Included at the meeting were representatives of the counties within the South Florida Water Management District, including district officials themselves.

Mostly what they wanted was money, and a lot of it. This was their list of priorities:

-- Recurring money to re-gird the Herbert Hoover Dike around Lake Okeechobee.

-- Recurring money to restore the flow of the Kissimmee River.

-- Money to finish the C-44 reservoir and stormwater treatment area.

-- Authorization from Congress for the C-43 project on Florida's west coast.

-- Passage of the Water Resources Development Act.

Sen. Bill Nelson promised the 16-county coalition that the issue has "broad, bipartisan support" in Washington, but given the ongoing dysfuntion surrounding the government shutdown and talk of budget-cutting, the group was given little reason to hope its priorities would make it into the budget.
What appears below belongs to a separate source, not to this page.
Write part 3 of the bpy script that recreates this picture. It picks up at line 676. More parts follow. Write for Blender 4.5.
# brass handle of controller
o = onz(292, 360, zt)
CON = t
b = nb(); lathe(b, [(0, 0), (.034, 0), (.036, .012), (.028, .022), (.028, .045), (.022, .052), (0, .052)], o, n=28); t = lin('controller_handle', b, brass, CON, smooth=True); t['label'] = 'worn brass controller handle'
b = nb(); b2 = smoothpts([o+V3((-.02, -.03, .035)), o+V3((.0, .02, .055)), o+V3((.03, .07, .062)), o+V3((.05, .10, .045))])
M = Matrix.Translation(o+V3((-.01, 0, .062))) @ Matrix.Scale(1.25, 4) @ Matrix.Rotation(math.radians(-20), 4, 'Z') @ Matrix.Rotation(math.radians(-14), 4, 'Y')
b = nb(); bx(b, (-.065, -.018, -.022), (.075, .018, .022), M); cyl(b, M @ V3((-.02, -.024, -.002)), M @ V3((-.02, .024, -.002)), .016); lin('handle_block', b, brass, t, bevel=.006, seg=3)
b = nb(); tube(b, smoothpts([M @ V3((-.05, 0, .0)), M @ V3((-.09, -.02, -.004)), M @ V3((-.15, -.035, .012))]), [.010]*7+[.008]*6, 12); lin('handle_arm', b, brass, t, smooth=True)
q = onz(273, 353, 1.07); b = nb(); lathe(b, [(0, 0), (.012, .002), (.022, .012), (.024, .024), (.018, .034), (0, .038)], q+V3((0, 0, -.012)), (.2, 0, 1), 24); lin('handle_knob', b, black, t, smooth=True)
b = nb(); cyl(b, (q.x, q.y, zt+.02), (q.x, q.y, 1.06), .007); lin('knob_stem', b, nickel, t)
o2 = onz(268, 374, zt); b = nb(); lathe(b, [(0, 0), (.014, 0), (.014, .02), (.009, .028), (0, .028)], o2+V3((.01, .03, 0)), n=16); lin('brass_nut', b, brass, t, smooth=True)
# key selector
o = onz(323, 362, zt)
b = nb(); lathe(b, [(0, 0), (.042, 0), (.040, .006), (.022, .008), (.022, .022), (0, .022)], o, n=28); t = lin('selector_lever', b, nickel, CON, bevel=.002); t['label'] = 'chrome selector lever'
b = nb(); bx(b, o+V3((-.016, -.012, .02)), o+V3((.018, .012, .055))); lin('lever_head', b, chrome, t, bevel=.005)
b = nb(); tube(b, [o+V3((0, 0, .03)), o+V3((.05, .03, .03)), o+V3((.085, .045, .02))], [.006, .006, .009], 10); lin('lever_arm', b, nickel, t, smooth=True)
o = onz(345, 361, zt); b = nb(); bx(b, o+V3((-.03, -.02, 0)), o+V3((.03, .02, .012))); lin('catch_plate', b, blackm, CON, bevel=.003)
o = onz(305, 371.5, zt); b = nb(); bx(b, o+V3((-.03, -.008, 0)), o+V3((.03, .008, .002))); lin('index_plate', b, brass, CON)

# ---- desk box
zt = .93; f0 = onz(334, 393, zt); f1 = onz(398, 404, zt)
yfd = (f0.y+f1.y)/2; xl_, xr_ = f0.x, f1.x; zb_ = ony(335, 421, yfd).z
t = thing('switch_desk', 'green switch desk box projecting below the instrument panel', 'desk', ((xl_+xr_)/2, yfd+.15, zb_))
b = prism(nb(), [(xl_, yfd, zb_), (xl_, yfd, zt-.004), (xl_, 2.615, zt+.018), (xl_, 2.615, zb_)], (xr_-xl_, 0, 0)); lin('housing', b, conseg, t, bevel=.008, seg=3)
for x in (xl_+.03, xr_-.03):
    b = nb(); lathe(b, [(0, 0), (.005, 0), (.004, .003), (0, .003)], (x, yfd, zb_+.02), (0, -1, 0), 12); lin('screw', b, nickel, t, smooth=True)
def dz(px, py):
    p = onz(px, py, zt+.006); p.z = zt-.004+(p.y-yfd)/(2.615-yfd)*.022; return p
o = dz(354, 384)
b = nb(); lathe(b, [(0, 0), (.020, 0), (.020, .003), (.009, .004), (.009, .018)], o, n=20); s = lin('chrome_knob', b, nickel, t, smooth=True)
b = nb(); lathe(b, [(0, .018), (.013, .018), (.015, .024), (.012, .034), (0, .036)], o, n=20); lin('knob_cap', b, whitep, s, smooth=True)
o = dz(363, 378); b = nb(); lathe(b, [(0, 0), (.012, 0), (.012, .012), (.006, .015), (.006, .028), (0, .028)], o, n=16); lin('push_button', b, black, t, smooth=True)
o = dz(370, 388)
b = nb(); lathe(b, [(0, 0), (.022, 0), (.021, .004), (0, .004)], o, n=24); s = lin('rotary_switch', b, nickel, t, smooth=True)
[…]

To make the coalition's priorities happen -- including the flow of Lake Okeechobee discharges moving south instead of east and west -- the Army Corps first would have to include the Central Everglades Project in the Water Resources Development Act. But that report is due to Congress by Dec. 31, making timing particularly tight.

Rep. Patrick Murphy, D-Jupiter, had arranged for the most important federal officials to meet with the coalition Thursday -- for example Jo-Ellen Darcy, assistant secretary of the Army Corps of Engineers' civil works and officials from the U.S. Departments of Agriculture and Interior -- but, according to Scripps Treasure Coast Newspapers, because of the shutdown, the Florida group was told they are unlikely to attend.

During the 50-minute meeting, the Congressional Everglades Caucus listening to the group included Nelson and Reps. Murphy, Lois Frankel, D-West Palm Beach, Mario Diaz-Balart, R-Miami, Ted Deutch, D-Boca Raton and Joe Garcia, D-Miami. Sen. Marco Rubio did not attend.